Here the thesis is straightforward. Rushing to merge traditional equities with crypto infrastructure without ironclad safeguards invites disorder. Liquidity fragments. Protections erode. Volatility transfers. Investors pay the price. Simple. Direct. And backed by his public record of skepticism toward unchecked financial experimentation.
Whether the SEC ultimately proceeds remains unclear. Delay signals caution. Pushback from established players carries influence. Still, the innovation exemption concept won't vanish. Technology marches forward. Blockchain offers real efficiencies in settlement and transparency when applied carefully. The question is whether regulators can thread the needle. Burry doubts it. He thinks the door should stay shut.
That leaves market participants to prepare. Fund managers might assess exposure to any tokenized products that launch. Brokers could update client disclosures about multi-venue risks. Regulators, for their part, must weigh innovation against the hard lessons of past market breaks. The 2008 crisis taught that interconnected systems can fail in unexpected ways. Burry lived that lesson up close. His warning carries the weight of experience.

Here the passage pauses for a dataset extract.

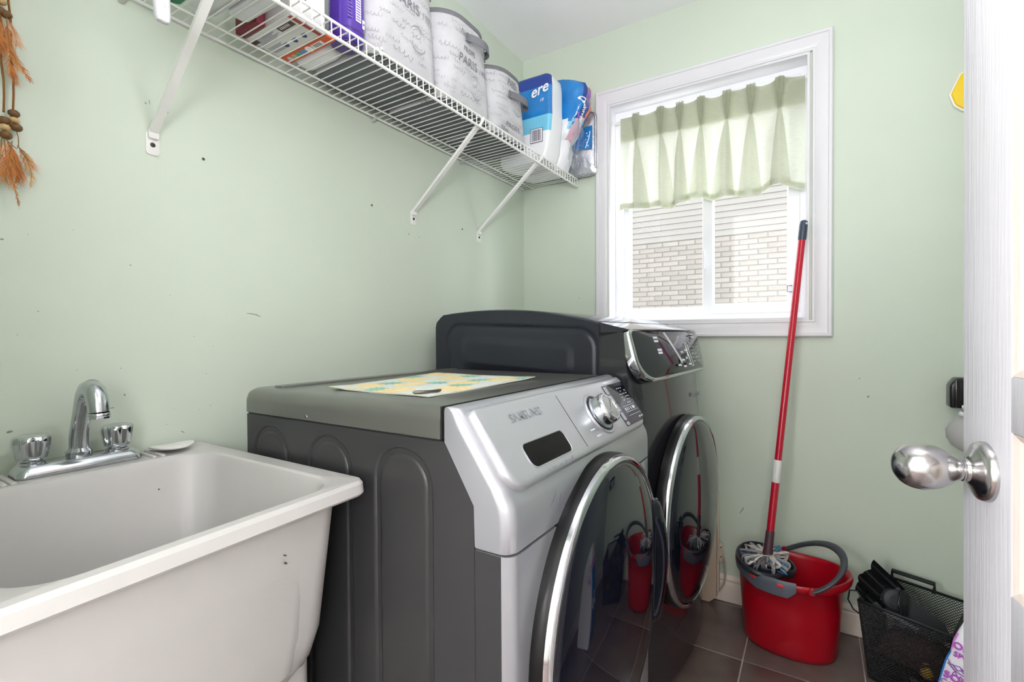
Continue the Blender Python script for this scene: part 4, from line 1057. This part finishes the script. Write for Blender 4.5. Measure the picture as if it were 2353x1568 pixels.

Short term, the debate stays loud. Substack comments multiply. Industry letters circulate. Journalists track every hint of SEC movement. Long term, the outcome could reshape how Americans own public companies. Tokenized shares might become commonplace. Or they might remain a niche experiment confined to crypto enthusiasts. Burry hopes for the latter. He fears the former. His words serve as an early marker in what promises to be a contentious regulatory battle.